DPU

Hope and Uncertainty in African Migration: Social Trajectories after Involuntary Return to Ghana

Brown bag seminar with senior researcher Nauja Kleist, Danish Institute for International Studies

26.09.2017 | Lise Wendelboe

Dato ons 11 okt
Tid 12:30 14:00
Sted Room D265, DPU, Aarhus University, Tuborgvej 164, 2400 Copenhagen NV

Contemporary migration is characterized by a mobility paradox. The increased reach and accessibility of communication, media and transport technologies mean that people in many parts of the world are exposed to visions of the good life and future elsewhere while restrictive mobility regimes makes access to the global circuits of legal mobility increasingly difficult. How do migrants respond to this situation and imagine their mobility, life and future? In this lecture, I argue that hope constitutes a productive analytical framework for studies of migration in the light of this mobility paradox, examined through a case study of involuntary return to Ghana. Based on fieldwork among Ghanaian deportees and other involuntary return migrants, I explore trajectories of social and spatial (im)mobility, how returnees relate to notions of the good life and future, and their temporal and spatial projections. Returning involuntarily often implies socio-economic problems, the at least temporary end to (some) transnational practices, and it is widely embedded in a sense of individualized failure, despite widespread local knowledge of the uncertainty related to high-risk migration. I suggest that this conundrum is an expression of the local persistence of international migration as a repository of hope for a better and livable future. By implication, involuntary return constitutes both a disruption of mobile livelihoods as well as the hopes underpinning them.

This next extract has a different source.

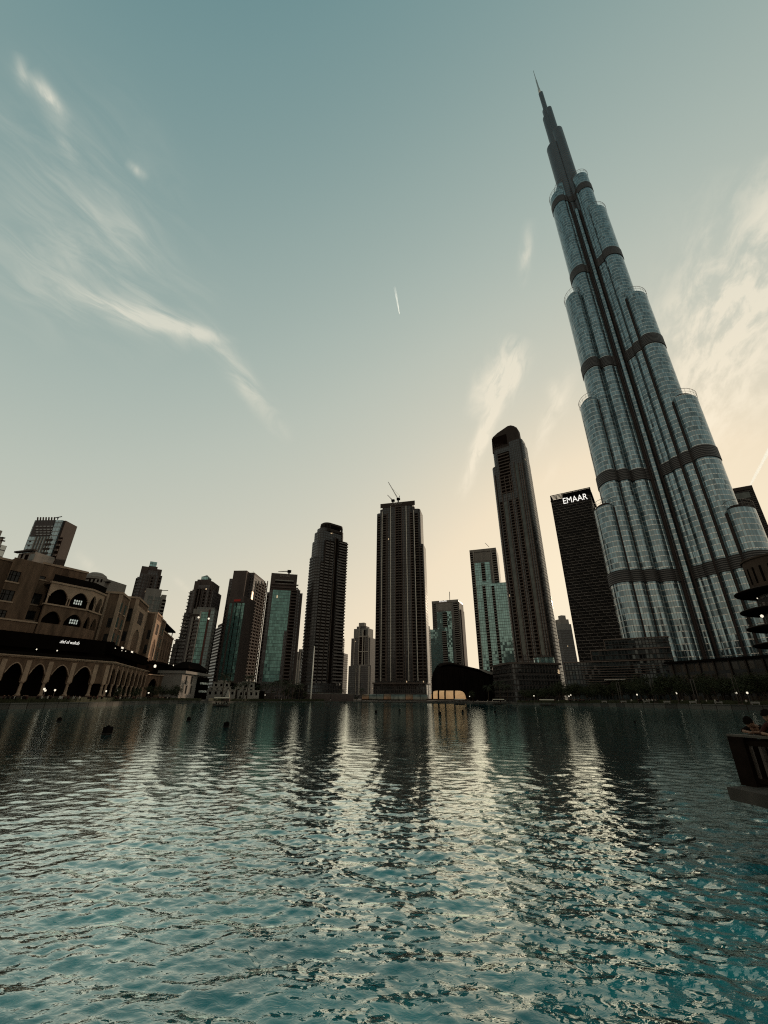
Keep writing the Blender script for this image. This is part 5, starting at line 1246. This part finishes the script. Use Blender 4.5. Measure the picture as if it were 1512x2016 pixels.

Everybody is welcome, no registration necessary.

Hosted by the research unit ”Mobility and Education”.

Bio
Nauja Kleist is a senior researcher at the Danish Institute for International Studies where she works on African migration, with particular focus on Ghana. Her research concerns involuntary return migration, European and African mobility regimes and their social effects, diaspora mobilization, and the role of hope, uncertainty, belonging and gender relations. She has published widely on these topics in, e.g., African Affairs, Africa, Journal of Ethnic and Migration Studies, African Diaspora, and has recently co-edited the volume Hope and Uncertainty in Contemporary African Migration (with Dorte Thorsen, Routledge, 2017) and guest-edited a special issue of History and Anthropology on ‘Hope over Time’ (with Stef Jansen, 2016).